Merkel seeks Spanish support for unpopular austerity measures
German chancellor dines with PM Rajoy in Galicia on two-day visit to Spain
German Chancellor Angela Merkel traveled to Spain on Sunday for a two-day trip aimed at securing Spanish support for her austerity policies, now under fire in the European Union.
In return, Spanish Prime Minister Mariano Rajoy is seeking Merkel’s help to place two of his officials in top European positions. Specifically, Rajoy wants former agriculture minister Miguel Arias Cañete to receive a relevant economic portfolio, and current economy minister Luis de Guindos to head the Eurogroup, or gathering of European finance chiefs.
Merkel is currently under pressure from France and Italy to modify the EU’s austerity policies. Italy in particular, under its leftist government, is resisting measures that countries such as the United States reject, and whose results have been the subject of broad debate.

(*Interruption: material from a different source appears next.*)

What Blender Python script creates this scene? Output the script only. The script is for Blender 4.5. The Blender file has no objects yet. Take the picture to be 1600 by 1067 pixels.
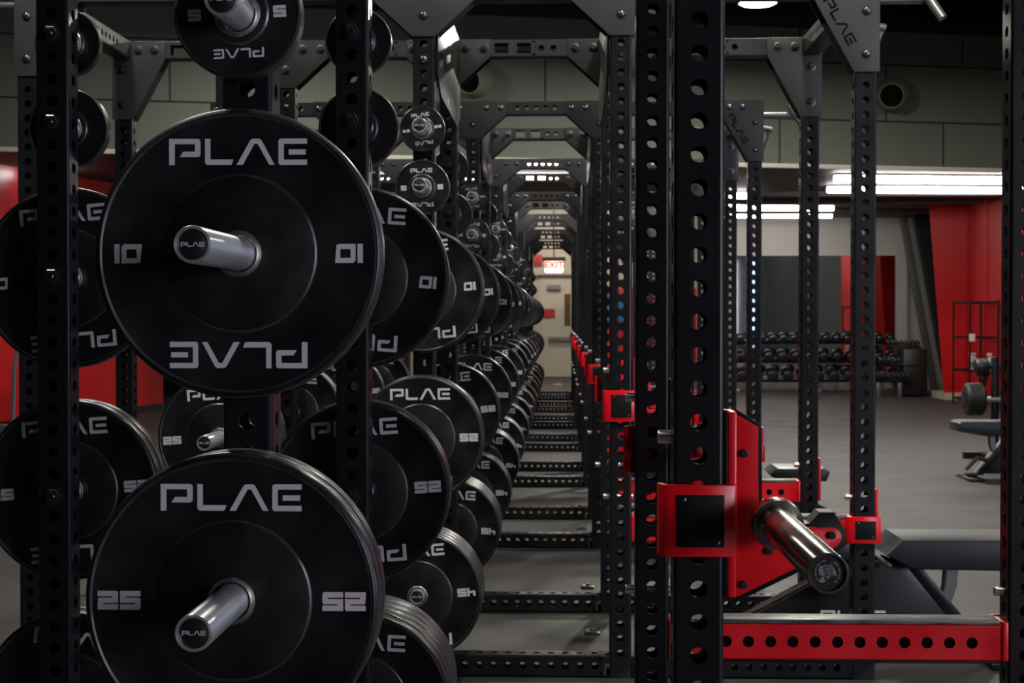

Now, Germany is casting Spain as a role model because of its faithful adoption of austerity measures and significant labor reforms.
Rajoy and Merkel, who speak through interpreters, appeared to be in tune with one another, and covered five kilometers of the Camino de Santiago pilgrimage route on foot together on Sunday. Later, they dined alone at a luxury restaurant in the Galician capital.
But popular sentiment for Merkel's austerity policies is not as supportive as the conservative leader's. Outside the chancellor's hotel in Plaza del Obradoiro, several hundred people gathered to boo her for measures that many Spaniards feel have hurt the economy, rather than helping it.
Government sources said that both leaders will discuss economic policy, growth, energy, immigration and the crisis in Ukraine, among other issues. Merkel arrived in Spain from Kiev, where she previously met with Ukrainian president Petro Poroshenko.
But the same sources admitted that power-sharing is also a key topic of the two-day meeting, which comes just one week ahead of the Brussels gathering that will decide who gets most of the EU’s top executive jobs (except for the Eurogroup, whose president will be decided at a later date).
Despite pressure to put forward a woman’s name, Rajoy is insisting on supporting Arias Cañete for a commissioner’s position, even though his candidate could have problems getting approval from the European Parliament following his statements on sexism, which he later rectified.
In recent years Spain’s power has waned within the EU. Most recently, it lost its position on the executive committee of the European Central Bank, which makes all the relevant decisions on monetary policy.